エアアジアのインド市場撤退! 「LCC戦争」敗北の理由とは何だったのか? 過去栄光の落とし穴を再考する
日本と共通する失敗要因
エアアジアは、マレーシアを拠点に、タイ、インドネシア、フィリピン、カンボジアにもグループ会社を展開している。 【画像】これが60年前の羽田空港? 「驚きの画像」をチェック! 「Now Everyone Can Fly(今や誰もが飛べる)」 というスローガンで、格安運賃を提供し、飛行機に乗る機会がなかった人々から人気を集めた東南アジアの“最強”格安航空会社(LCC)として知られている。 そして、東南アジアを基盤に、さらにマーケットシェアを拡大するために日本とインドに進出したが、両国ではシェアを伸ばすことができず、撤退を余儀なくされた。 特に日本では、 ・ANAとの合弁による対立 ・LCCに不慣れな日本人向けの配慮不足 ・わかりにくいウェブサイト ・国との交渉の難航 などが影響し、シェアを伸ばせなかった。
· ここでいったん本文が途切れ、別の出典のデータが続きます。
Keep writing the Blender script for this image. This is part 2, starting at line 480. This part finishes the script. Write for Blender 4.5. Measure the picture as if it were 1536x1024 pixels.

進出を2度行ったが、いずれも撤退している。この経緯については、多くの読者がすでに知っているだろう。 では、なぜ人口も多く、経済成長を続けるインドでも失敗したのだろうか。調べてみると、日本での失敗と共通する問題が多かったことがわかる。この記事では、その問題を簡単に解説する。
規制緩和で生まれた新星
エアアジア・インディアは、2013年3月に ・エアアジアグループ:49% ・インドのタタグループ:30% ・同国の鉄鋼大手ミッタル社会長の親族:21% が出資する形で設立された。運行許可を得て、2014年6月12日にはベルガルール(バンガロール)~ゴア線を皮切りに就航を開始した。その後、“インドのシリコンバレー”とも呼ばれるベルガルールを中心に、デリーやコルカタ(カルカッタ)などの主要都市に路線を広げ、インド国内の成長する市場に展開していった。 2010年代前半、インドの航空業界は激しい競争と、世界で最も高い燃料税や着陸料を含む厳しい規制により、業界全体が厳しい状況に直面していた。実際、キングフィッシャー航空は一時最大シェアを誇っていたが、破綻に追い込まれた。 そのため、当局は規制を緩和し、外資による航空会社への出資を一定程度認めるようになった。エアアジア・インディアは、この規制緩和の結果として誕生し、さらにミッタルやタタといったインドの大財閥が出資していることもあり、就航当初は大いに期待されていた。